LA STAMPA.IT - 07/09/11 - LO SCIOPERO VISTO DAL GOVERNO

Gli scioperi hanno facce diverse a seconda di chi li guarda. Mentre milioni di italiani sono bloccati nel traffico o si avviano a piedi verso i luoghi di lavoro, contesta l’entusiasmo delle cifre annunciate dalla Cgil. Il 60% di adesione? Macché.

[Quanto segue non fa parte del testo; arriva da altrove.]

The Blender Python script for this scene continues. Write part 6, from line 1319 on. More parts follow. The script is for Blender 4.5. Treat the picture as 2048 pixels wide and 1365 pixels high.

Per Sacconi ha protestato «un’Italia molto minoritaria; le adesioni sono bassissime e dire minoritaria è già eccessivo rispetto alla dimensione molto contenuta delle adesioni». Un fallimento totale, dunque, anche se le scuole avevano i portoni sprangati e trovare un’autobus praticamente impossibile nelle grandi città. «Mi auguro che la bassa adesione allo sciopero - conclude - anche in un contesto così enfatizzato, porti a far riflettere la Cgil e il Pd circa la necessità di un clima di maggior condivisione».Il ministro della Funzione pubblica, Renato Brunetta, ha cifre anche più precise. Cita i dati pervenuti alle ore 17 e annuncia un’adesione del 6,99%. La scuola è un capitolo a parte, precisa il ministero di Brunetta. L`adesione è stata del 3,42% relativo al 56,45% del campione di riferimento. Il ministero ricorda infine che nell`ultimo sciopero generale indetto lo scorso 6 maggio dalla Cgil il dato riferito alla stessa ora presentava un`adesione del 13,28%: «quasi il doppio di quello odierno».La conclusione del ministro Brunetta? Che la crisi dei mercati finanziari, sia frutto del «masochismo italico». E la protesta di ieri ne è un esempio: «Un sindacato che fa lo sciopero proprio oggi, anche se con un’adesione piccola, solo al 3-4%».La Lega se la prende con la sinistra. «Ci chiediamo da che parte sta - afferma Giacomo Stucchi, segretario di presidenza della Camera del partito di Bossi - Che senso ha che il maggior partito di opposizione, in Senato collabori con la maggioranza per il varo della manovra, salvo poi scendere in piazza a fianco della Cgil per lo sciopero generale?»Anna Maria Bernini, ministro per le Politiche Europee accusa la Cgil di non avere alcuno «spirito sindacale» ma soltanto «pregiudizio politico» perché protesta prima che la manovra sia approvata definitivamente. «È paradossale - dice - come la Cgil abbia convocato uno sciopero generale mentre è ancora in corso tra maggioranza e opposizioni il dibattito parlamentare sulla manovra. E mentre governo e parti sociali sono ancora seduti allo stesso tavolo per siglare un patto per la crescita e lo sviluppo nell’interesse del Paese».